Take up your cross

09-03-2017Pastoral ReflectionsFather Brian Manning

We learn in our first reading from the prophet Jeremiah that he was more than a little annoyed and aggravated with God. Jeremiah absolutely did not want to be, and despised being, the messenger of God. He was persecuted and tortured by others because of this holy role and task. Jeremiah, however, preferred torture to disobeying God. You will notice in the reading from Saint Paul that he also continued the same plea of Jeremiah in his letter to the Romans. The Romans, too, also had values of a worldly and temporal nature. They were "this world" driven as were the people in the time of Jeremiah. Paul desperately encouraged the Romans to change their values - to make them more congruent with the directions of God. Our letter writer asked the people to live in a way contrary to what the world and society dictated - to be hospitable to strangers, to associate with the lowly, to feed their hungry enemies. Quite different from what was then the social values and customs.

Our Gospel writer Matthew wrote to the Jewish community of his era plainly telling them to take up the cross and follow Jesus. He wanted them to let go of the ways and values of the world they lived in. He is telling them that in order to follow Jesus, people must give up their life for Jesus. We will gain the whole world, a world we cannot fully comprehend in so many ways, if we give up our lives for Jesus.

Have you ever considered about how difficult it would be to be a prophet in our world today? If you saw George Burns as God in the movie Oh, God! way back when, or on the old movie channels, then you know the world is a tough audience! Notice how the role played by John Denver and also way back in time, Jeremiah, were both laughing stocks. The message to the world that just because "everyone was doing 'it,'" didn't make "it" right was behind their characters and their roles as prophets.

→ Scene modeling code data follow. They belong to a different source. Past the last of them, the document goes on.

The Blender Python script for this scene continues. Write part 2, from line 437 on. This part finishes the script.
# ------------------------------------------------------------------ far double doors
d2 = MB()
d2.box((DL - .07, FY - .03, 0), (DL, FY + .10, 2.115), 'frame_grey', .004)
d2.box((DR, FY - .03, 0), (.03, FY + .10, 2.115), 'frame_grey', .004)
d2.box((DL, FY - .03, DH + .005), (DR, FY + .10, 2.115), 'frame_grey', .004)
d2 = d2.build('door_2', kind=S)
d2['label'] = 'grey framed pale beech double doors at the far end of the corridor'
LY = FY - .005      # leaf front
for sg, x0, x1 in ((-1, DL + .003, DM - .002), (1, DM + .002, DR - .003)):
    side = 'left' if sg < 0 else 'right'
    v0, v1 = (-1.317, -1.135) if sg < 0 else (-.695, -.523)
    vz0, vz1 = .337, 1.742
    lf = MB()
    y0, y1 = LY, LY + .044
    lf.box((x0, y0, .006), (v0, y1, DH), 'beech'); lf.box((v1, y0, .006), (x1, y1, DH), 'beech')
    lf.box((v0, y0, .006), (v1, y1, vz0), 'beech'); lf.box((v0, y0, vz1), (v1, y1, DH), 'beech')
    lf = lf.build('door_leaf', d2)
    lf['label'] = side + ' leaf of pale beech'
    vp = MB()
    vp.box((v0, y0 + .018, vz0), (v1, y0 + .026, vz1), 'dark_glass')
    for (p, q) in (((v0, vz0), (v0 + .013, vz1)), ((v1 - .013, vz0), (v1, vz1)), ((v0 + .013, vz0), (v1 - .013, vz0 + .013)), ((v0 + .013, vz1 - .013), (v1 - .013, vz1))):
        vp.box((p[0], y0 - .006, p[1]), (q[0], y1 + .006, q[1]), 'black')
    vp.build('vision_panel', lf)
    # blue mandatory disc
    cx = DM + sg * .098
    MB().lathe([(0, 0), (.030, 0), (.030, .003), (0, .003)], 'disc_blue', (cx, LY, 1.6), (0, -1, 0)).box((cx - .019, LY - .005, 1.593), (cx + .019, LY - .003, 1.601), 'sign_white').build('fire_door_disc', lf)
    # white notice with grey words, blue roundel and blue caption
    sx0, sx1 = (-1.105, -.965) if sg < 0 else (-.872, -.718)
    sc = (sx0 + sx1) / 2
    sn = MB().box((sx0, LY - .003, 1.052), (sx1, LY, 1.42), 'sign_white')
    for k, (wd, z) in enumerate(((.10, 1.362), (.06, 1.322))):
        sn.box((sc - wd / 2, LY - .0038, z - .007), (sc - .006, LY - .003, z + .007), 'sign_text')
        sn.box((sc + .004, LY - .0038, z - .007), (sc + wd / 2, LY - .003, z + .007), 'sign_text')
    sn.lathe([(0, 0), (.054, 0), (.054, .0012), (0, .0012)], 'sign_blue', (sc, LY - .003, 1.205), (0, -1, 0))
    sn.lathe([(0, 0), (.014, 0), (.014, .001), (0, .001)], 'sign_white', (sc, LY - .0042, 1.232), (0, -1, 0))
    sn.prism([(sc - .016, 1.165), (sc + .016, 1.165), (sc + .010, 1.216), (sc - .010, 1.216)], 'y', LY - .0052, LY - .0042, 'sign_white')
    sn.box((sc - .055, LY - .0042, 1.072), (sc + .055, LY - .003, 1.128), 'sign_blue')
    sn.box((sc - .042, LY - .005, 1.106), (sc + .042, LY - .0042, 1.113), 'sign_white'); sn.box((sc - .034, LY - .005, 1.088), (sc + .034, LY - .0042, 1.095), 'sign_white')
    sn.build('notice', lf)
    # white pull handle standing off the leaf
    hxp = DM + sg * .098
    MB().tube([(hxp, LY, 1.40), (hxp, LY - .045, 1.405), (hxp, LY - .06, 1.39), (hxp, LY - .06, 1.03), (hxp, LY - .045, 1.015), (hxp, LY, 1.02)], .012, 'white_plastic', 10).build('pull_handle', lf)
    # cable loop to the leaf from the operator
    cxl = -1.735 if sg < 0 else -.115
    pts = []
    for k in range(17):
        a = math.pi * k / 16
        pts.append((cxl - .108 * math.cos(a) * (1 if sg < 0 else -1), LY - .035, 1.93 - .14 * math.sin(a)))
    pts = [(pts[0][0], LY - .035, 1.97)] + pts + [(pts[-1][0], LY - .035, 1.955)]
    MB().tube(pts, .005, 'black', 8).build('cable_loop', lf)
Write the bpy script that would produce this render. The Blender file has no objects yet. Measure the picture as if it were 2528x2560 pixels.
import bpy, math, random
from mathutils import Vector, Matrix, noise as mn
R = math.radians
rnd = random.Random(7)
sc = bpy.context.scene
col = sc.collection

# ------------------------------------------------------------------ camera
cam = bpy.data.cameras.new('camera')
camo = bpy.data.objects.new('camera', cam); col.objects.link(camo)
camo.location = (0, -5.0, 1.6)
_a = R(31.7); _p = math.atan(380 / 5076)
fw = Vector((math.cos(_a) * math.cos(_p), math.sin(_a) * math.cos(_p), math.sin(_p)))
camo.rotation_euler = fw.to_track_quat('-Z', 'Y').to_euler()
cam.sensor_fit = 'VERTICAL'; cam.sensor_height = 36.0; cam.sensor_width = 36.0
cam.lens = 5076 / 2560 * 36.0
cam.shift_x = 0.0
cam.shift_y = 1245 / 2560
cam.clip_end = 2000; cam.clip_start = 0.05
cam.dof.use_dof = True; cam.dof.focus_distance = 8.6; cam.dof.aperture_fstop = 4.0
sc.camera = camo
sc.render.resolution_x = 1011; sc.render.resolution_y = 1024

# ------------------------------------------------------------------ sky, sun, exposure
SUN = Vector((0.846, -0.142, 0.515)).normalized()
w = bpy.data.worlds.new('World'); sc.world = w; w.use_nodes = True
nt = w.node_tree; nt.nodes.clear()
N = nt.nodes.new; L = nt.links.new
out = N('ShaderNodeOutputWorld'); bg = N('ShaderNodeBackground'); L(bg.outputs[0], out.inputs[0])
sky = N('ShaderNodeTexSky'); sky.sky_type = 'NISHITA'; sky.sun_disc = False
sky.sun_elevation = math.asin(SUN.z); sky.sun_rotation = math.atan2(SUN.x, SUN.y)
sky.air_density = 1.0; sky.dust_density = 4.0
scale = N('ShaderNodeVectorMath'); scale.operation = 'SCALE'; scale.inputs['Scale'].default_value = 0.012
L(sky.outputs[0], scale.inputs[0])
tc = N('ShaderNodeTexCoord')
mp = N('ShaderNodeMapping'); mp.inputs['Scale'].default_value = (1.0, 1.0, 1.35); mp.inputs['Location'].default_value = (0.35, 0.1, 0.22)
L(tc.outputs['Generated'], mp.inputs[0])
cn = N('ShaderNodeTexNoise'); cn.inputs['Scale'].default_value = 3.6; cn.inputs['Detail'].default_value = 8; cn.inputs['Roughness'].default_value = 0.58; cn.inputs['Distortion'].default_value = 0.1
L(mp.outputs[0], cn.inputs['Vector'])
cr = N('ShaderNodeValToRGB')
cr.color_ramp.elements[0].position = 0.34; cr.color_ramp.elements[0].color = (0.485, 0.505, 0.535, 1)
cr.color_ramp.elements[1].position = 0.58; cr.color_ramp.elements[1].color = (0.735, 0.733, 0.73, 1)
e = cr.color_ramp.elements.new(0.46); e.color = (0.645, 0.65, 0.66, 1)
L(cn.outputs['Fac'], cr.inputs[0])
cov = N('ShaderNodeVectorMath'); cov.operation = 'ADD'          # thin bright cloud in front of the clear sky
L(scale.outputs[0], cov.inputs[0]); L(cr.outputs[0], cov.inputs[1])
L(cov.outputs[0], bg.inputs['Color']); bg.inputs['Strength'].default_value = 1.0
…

It is true that each of us at some point in our lives has taken a stand that goes against popular opinion. We believed that the cause was something worth risking peer disapproval. Some parents may hold firm to setting parameters around the internet and social media their children may use or see. We may attend a pro-life event even though some people will shout and gesture their criticism. Our media promotes commercials which tell us and everyone else that we deserve to pamper ourselves and lavish ourselves with luxury. It takes unselfishness to resist those lures and care for someone else before we take care of ourselves.

To carry a cross and deny ourselves the pleasures the world has to offer, often brings about confusion and a sense of loss because of how we view it. Perhaps the challenge of "carrying our cross" is more in how we view the obligation rather than the task itself.